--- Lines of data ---
::::
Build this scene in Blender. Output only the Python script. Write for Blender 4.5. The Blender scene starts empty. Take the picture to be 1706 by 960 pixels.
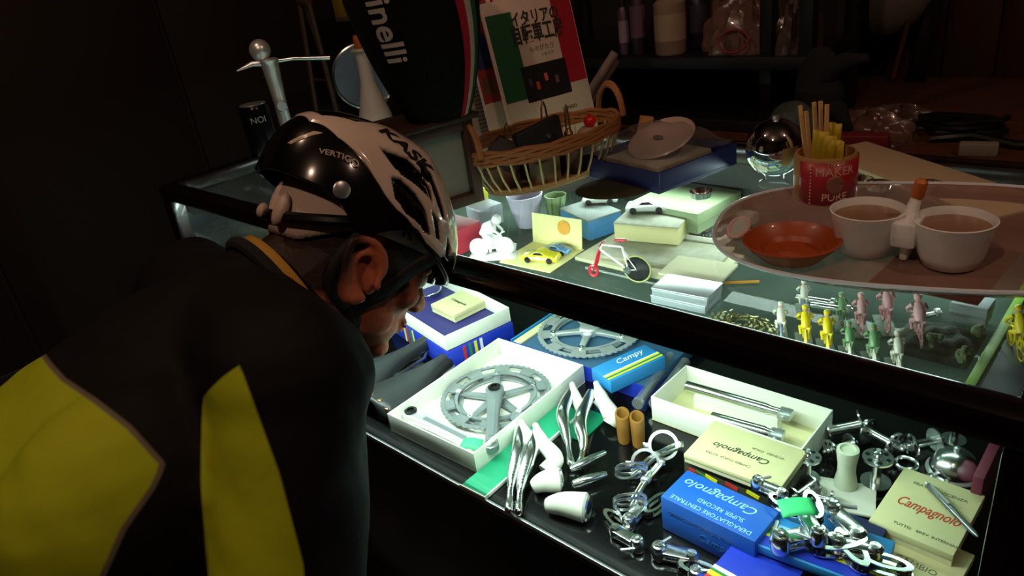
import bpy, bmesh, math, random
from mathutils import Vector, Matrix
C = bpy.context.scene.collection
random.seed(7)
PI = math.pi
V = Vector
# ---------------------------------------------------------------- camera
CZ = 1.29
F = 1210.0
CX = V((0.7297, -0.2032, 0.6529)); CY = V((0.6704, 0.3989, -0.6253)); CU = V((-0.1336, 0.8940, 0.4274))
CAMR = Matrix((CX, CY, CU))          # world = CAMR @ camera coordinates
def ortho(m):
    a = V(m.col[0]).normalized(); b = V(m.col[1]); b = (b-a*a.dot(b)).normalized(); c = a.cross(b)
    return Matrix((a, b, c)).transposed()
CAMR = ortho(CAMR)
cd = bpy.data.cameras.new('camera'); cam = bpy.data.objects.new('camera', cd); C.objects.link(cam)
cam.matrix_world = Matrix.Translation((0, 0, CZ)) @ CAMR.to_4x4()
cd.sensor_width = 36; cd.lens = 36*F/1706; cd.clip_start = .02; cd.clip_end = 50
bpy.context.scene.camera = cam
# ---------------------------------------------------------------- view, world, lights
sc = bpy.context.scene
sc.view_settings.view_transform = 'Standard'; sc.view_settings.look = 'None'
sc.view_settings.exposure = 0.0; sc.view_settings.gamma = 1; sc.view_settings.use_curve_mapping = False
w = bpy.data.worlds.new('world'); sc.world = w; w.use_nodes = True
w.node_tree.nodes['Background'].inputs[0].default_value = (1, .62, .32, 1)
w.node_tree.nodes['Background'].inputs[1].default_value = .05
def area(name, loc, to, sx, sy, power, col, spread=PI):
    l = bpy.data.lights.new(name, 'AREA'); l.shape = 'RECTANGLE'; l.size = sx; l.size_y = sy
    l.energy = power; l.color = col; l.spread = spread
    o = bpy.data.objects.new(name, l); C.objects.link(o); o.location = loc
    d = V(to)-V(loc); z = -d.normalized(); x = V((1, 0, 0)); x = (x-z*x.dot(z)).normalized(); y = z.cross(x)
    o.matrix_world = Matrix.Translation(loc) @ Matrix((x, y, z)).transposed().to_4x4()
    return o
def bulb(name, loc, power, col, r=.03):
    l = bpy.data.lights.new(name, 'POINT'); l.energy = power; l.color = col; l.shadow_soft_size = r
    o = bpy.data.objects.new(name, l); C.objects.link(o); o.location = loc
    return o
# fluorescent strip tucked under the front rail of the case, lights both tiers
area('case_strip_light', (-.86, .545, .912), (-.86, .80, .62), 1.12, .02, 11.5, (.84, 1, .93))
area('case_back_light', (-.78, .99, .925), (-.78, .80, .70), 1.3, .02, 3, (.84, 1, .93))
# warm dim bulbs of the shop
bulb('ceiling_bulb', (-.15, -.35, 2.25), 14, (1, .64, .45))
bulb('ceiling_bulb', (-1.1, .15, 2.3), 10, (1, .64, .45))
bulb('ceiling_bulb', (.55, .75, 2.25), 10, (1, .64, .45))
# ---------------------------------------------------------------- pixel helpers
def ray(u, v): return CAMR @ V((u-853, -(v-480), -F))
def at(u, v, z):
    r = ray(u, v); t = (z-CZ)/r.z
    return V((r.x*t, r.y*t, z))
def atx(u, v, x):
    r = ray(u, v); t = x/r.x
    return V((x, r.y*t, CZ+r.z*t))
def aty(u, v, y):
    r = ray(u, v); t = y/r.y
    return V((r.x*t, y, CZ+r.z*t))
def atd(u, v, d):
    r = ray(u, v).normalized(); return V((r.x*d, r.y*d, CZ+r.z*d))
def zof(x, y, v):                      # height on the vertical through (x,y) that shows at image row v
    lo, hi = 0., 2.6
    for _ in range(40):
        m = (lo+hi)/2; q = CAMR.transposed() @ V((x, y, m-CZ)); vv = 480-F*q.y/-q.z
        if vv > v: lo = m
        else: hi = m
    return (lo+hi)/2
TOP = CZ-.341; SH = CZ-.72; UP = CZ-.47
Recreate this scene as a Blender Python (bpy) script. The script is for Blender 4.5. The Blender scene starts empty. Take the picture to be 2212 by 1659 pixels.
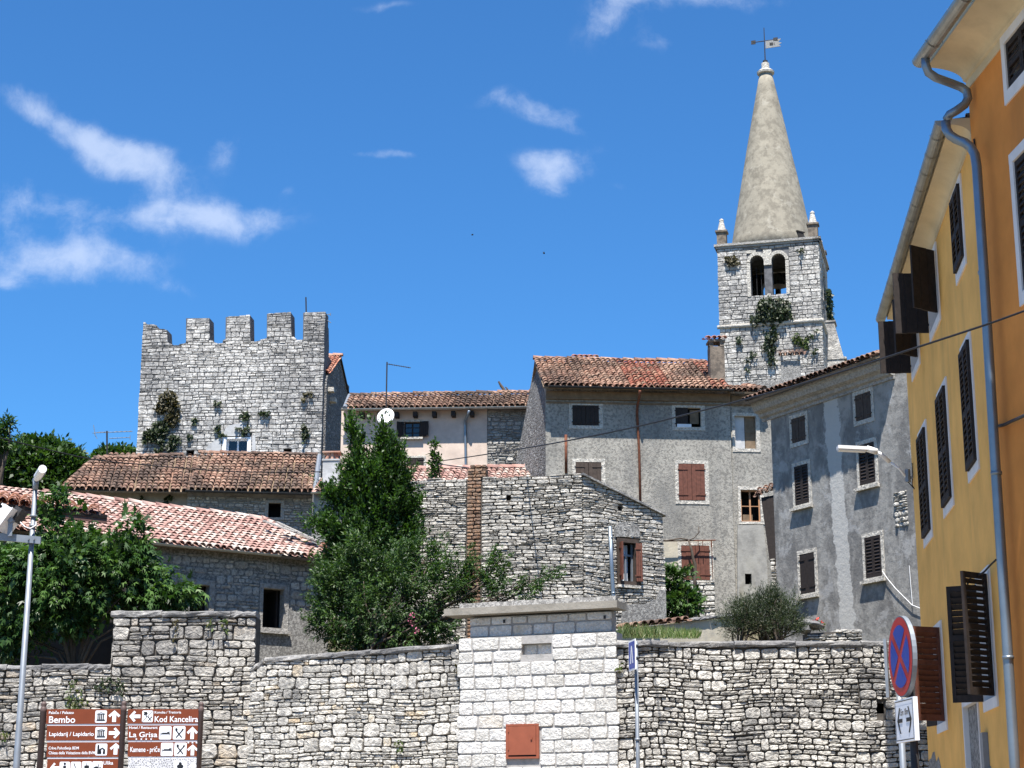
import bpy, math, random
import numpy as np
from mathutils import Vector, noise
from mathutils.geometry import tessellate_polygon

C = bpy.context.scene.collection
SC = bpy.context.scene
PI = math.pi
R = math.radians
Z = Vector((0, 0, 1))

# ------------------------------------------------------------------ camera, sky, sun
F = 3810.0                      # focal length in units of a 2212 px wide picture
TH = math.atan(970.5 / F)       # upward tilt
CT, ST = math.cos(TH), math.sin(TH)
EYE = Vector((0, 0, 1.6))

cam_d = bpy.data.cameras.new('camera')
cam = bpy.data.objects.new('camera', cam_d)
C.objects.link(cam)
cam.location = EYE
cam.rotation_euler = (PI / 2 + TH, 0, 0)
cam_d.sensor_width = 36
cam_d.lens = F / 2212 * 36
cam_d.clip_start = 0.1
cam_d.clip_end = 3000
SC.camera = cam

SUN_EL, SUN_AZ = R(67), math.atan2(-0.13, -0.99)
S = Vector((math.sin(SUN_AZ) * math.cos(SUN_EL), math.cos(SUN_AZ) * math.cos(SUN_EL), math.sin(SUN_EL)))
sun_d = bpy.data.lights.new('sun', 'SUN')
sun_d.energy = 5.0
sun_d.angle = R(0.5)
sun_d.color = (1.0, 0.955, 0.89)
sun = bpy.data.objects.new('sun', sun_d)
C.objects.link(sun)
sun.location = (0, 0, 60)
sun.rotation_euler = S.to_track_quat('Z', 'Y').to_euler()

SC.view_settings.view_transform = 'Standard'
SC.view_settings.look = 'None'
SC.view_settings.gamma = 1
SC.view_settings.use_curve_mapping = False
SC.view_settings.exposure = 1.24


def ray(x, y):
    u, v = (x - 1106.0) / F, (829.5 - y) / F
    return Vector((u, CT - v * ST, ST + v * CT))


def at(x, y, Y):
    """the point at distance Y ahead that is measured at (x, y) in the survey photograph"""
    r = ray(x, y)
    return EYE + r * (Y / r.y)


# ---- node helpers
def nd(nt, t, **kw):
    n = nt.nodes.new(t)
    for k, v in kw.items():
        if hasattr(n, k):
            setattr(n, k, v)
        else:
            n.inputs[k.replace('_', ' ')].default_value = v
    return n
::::
--- Exercise description ---
Pictures appear in the records above. Output everything except them, exactly.

--- Task answer ---
Build this scene in Blender. Output only the Python script. Write for Blender 4.5. The Blender scene starts empty. Take the picture to be 1706 by 960 pixels.
import bpy, bmesh, math, random
from mathutils import Vector, Matrix
C = bpy.context.scene.collection
random.seed(7)
PI = math.pi
V = Vector
# ---------------------------------------------------------------- camera
CZ = 1.29
F = 1210.0
CX = V((0.7297, -0.2032, 0.6529)); CY = V((0.6704, 0.3989, -0.6253)); CU = V((-0.1336, 0.8940, 0.4274))
CAMR = Matrix((CX, CY, CU))          # world = CAMR @ camera coordinates
def ortho(m):
    a = V(m.col[0]).normalized(); b = V(m.col[1]); b = (b-a*a.dot(b)).normalized(); c = a.cross(b)
    return Matrix((a, b, c)).transposed()
CAMR = ortho(CAMR)
cd = bpy.data.cameras.new('camera'); cam = bpy.data.objects.new('camera', cd); C.objects.link(cam)
cam.matrix_world = Matrix.Translation((0, 0, CZ)) @ CAMR.to_4x4()
cd.sensor_width = 36; cd.lens = 36*F/1706; cd.clip_start = .02; cd.clip_end = 50
bpy.context.scene.camera = cam
# ---------------------------------------------------------------- view, world, lights
sc = bpy.context.scene
sc.view_settings.view_transform = 'Standard'; sc.view_settings.look = 'None'
sc.view_settings.exposure = 0.0; sc.view_settings.gamma = 1; sc.view_settings.use_curve_mapping = False
w = bpy.data.worlds.new('world'); sc.world = w; w.use_nodes = True
w.node_tree.nodes['Background'].inputs[0].default_value = (1, .62, .32, 1)
w.node_tree.nodes['Background'].inputs[1].default_value = .05
def area(name, loc, to, sx, sy, power, col, spread=PI):
    l = bpy.data.lights.new(name, 'AREA'); l.shape = 'RECTANGLE'; l.size = sx; l.size_y = sy
    l.energy = power; l.color = col; l.spread = spread
    o = bpy.data.objects.new(name, l); C.objects.link(o); o.location = loc
    d = V(to)-V(loc); z = -d.normalized(); x = V((1, 0, 0)); x = (x-z*x.dot(z)).normalized(); y = z.cross(x)
    o.matrix_world = Matrix.Translation(loc) @ Matrix((x, y, z)).transposed().to_4x4()
    return o
def bulb(name, loc, power, col, r=.03):
    l = bpy.data.lights.new(name, 'POINT'); l.energy = power; l.color = col; l.shadow_soft_size = r
    o = bpy.data.objects.new(name, l); C.objects.link(o); o.location = loc
    return o
# fluorescent strip tucked under the front rail of the case, lights both tiers
area('case_strip_light', (-.86, .545, .912), (-.86, .80, .62), 1.12, .02, 11.5, (.84, 1, .93))
area('case_back_light', (-.78, .99, .925), (-.78, .80, .70), 1.3, .02, 3, (.84, 1, .93))
# warm dim bulbs of the shop
bulb('ceiling_bulb', (-.15, -.35, 2.25), 14, (1, .64, .45))
bulb('ceiling_bulb', (-1.1, .15, 2.3), 10, (1, .64, .45))
bulb('ceiling_bulb', (.55, .75, 2.25), 10, (1, .64, .45))
# ---------------------------------------------------------------- pixel helpers
def ray(u, v): return CAMR @ V((u-853, -(v-480), -F))
def at(u, v, z):
    r = ray(u, v); t = (z-CZ)/r.z
    return V((r.x*t, r.y*t, z))
def atx(u, v, x):
    r = ray(u, v); t = x/r.x
    return V((x, r.y*t, CZ+r.z*t))
def aty(u, v, y):
    r = ray(u, v); t = y/r.y
    return V((r.x*t, y, CZ+r.z*t))
def atd(u, v, d):
    r = ray(u, v).normalized(); return V((r.x*d, r.y*d, CZ+r.z*d))
def zof(x, y, v):                      # height on the vertical through (x,y) that shows at image row v
    lo, hi = 0., 2.6
    for _ in range(40):
        m = (lo+hi)/2; q = CAMR.transposed() @ V((x, y, m-CZ)); vv = 480-F*q.y/-q.z
        if vv > v: lo = m
        else: hi = m
    return (lo+hi)/2
TOP = CZ-.341; SH = CZ-.72; UP = CZ-.47
Recreate this scene as a Blender Python (bpy) script. The script is for Blender 4.5. The Blender scene starts empty. Take the picture to be 2212 by 1659 pixels.
import bpy, math, random
import numpy as np
from mathutils import Vector, noise
from mathutils.geometry import tessellate_polygon

C = bpy.context.scene.collection
SC = bpy.context.scene
PI = math.pi
R = math.radians
Z = Vector((0, 0, 1))

# ------------------------------------------------------------------ camera, sky, sun
F = 3810.0                      # focal length in units of a 2212 px wide picture
TH = math.atan(970.5 / F)       # upward tilt
CT, ST = math.cos(TH), math.sin(TH)
EYE = Vector((0, 0, 1.6))

cam_d = bpy.data.cameras.new('camera')
cam = bpy.data.objects.new('camera', cam_d)
C.objects.link(cam)
cam.location = EYE
cam.rotation_euler = (PI / 2 + TH, 0, 0)
cam_d.sensor_width = 36
cam_d.lens = F / 2212 * 36
cam_d.clip_start = 0.1
cam_d.clip_end = 3000
SC.camera = cam

SUN_EL, SUN_AZ = R(67), math.atan2(-0.13, -0.99)
S = Vector((math.sin(SUN_AZ) * math.cos(SUN_EL), math.cos(SUN_AZ) * math.cos(SUN_EL), math.sin(SUN_EL)))
sun_d = bpy.data.lights.new('sun', 'SUN')
sun_d.energy = 5.0
sun_d.angle = R(0.5)
sun_d.color = (1.0, 0.955, 0.89)
sun = bpy.data.objects.new('sun', sun_d)
C.objects.link(sun)
sun.location = (0, 0, 60)
sun.rotation_euler = S.to_track_quat('Z', 'Y').to_euler()

SC.view_settings.view_transform = 'Standard'
SC.view_settings.look = 'None'
SC.view_settings.gamma = 1
SC.view_settings.use_curve_mapping = False
SC.view_settings.exposure = 1.24


def ray(x, y):
    u, v = (x - 1106.0) / F, (829.5 - y) / F
    return Vector((u, CT - v * ST, ST + v * CT))


def at(x, y, Y):
    """the point at distance Y ahead that is measured at (x, y) in the survey photograph"""
    r = ray(x, y)
    return EYE + r * (Y / r.y)


# ---- node helpers
def nd(nt, t, **kw):
    n = nt.nodes.new(t)
    for k, v in kw.items():
        if hasattr(n, k):
            setattr(n, k, v)
        else:
            n.inputs[k.replace('_', ' ')].default_value = v
    return n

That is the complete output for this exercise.